## Begin Raw data

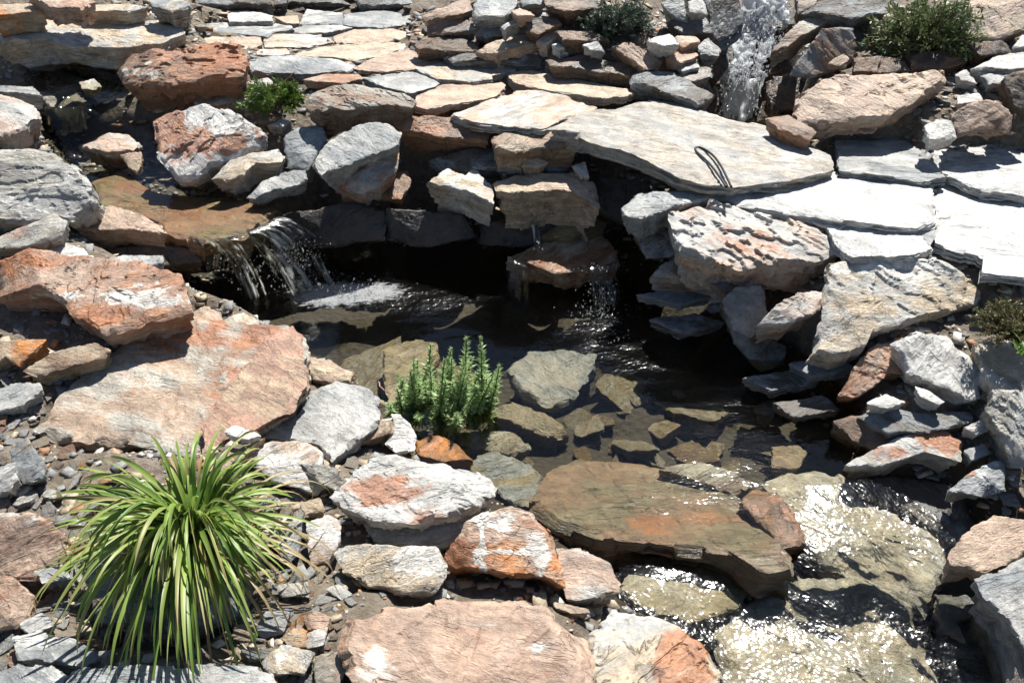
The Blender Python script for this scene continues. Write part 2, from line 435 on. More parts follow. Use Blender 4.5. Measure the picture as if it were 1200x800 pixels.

## End Raw data
## Begin Raw data

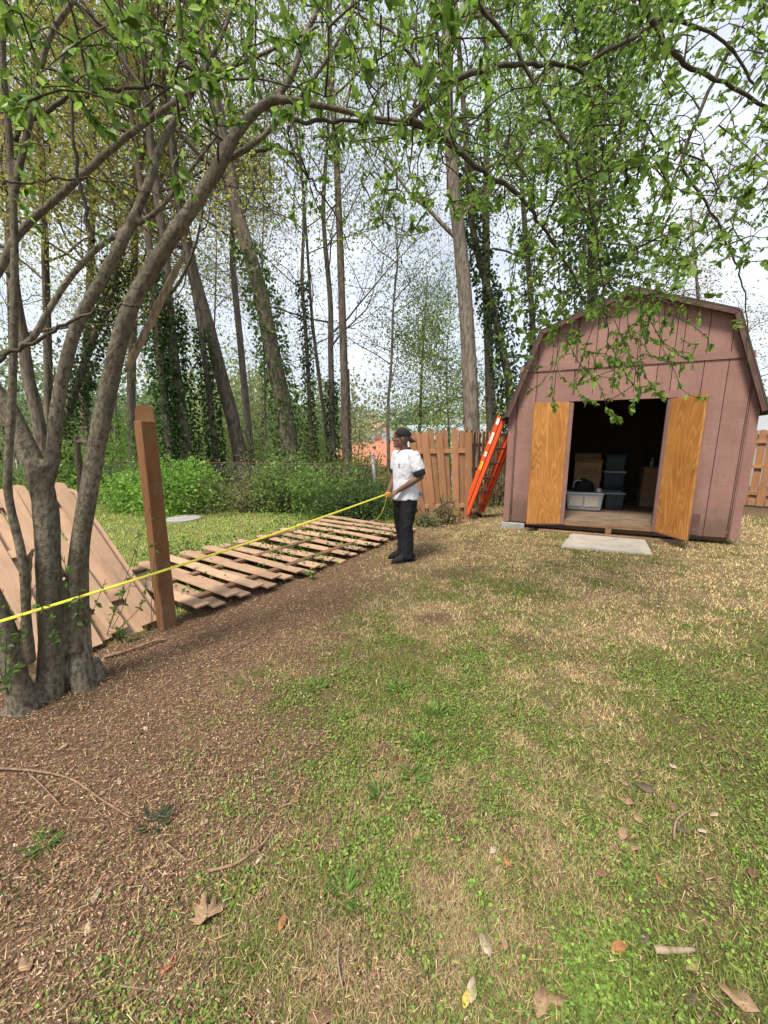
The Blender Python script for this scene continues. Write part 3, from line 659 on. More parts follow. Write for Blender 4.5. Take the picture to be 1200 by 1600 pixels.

## End Raw data
## Begin Raw data

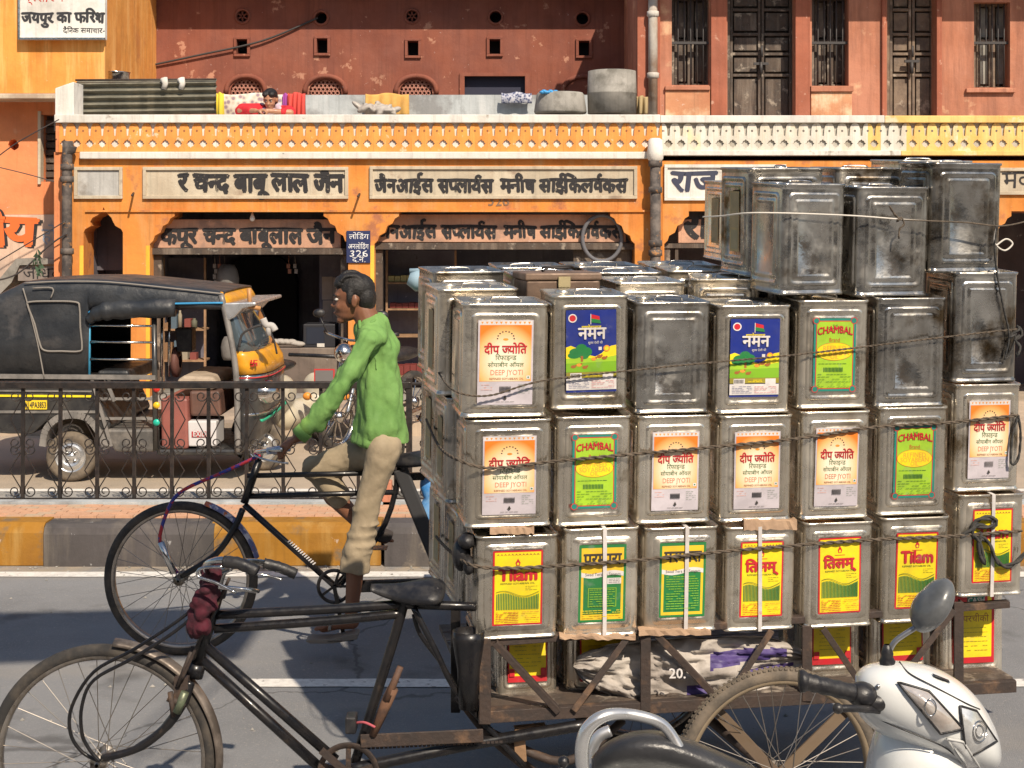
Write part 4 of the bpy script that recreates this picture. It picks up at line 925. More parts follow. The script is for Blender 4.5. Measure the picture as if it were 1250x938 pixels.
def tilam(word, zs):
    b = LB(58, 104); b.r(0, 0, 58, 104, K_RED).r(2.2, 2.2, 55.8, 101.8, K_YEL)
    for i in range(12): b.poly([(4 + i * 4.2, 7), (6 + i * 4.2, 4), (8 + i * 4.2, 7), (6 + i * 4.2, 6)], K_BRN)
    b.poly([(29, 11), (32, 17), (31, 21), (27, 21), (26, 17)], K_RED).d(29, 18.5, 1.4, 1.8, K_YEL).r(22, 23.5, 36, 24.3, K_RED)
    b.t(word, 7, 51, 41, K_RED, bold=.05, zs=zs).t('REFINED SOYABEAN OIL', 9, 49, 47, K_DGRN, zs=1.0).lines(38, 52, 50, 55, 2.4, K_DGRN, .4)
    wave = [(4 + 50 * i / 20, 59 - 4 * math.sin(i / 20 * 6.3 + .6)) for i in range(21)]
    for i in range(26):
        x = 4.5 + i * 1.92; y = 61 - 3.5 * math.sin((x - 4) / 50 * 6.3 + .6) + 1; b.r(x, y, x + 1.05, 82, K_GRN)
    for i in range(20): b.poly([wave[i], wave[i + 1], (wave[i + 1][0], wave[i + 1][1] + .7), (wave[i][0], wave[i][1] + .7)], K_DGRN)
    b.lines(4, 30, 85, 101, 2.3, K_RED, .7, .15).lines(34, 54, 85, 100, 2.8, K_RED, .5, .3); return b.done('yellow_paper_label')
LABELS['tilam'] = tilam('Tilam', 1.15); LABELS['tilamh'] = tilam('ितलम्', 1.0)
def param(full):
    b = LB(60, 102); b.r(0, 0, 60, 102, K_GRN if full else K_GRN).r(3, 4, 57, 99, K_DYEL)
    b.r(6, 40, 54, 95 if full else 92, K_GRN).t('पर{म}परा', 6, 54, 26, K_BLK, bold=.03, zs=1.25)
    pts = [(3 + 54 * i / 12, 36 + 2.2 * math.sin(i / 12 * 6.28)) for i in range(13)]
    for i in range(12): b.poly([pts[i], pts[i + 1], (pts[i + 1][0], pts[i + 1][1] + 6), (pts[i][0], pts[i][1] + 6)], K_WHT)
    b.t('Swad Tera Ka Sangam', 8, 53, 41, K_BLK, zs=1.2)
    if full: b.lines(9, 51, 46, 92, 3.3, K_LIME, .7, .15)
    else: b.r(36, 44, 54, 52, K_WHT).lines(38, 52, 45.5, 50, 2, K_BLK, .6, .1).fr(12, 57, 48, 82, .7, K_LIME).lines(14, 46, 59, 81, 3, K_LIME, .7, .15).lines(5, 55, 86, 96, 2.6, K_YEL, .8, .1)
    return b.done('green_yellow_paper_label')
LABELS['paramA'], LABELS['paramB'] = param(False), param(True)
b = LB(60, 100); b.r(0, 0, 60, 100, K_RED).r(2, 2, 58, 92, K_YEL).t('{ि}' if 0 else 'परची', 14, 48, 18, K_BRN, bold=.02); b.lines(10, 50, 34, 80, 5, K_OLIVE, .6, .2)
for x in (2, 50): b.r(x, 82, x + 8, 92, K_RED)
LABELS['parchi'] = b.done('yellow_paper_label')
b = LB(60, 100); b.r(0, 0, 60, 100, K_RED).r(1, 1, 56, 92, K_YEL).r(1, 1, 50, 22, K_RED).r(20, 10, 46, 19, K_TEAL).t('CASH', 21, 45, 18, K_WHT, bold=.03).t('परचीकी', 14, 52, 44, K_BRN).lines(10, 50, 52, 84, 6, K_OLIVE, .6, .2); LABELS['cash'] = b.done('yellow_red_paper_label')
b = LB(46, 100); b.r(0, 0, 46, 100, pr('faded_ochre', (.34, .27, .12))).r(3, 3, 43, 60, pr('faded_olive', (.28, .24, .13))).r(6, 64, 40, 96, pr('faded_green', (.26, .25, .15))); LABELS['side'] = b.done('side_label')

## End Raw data

What you will do => Copy all lines above containing the string "from".

Result of this task =>
The Blender Python script for this scene continues. Write part 2, from line 435 on. More parts follow. Use Blender 4.5. Measure the picture as if it were 1200x800 pixels.
The Blender Python script for this scene continues. Write part 3, from line 659 on. More parts follow. Write for Blender 4.5. Take the picture to be 1200 by 1600 pixels.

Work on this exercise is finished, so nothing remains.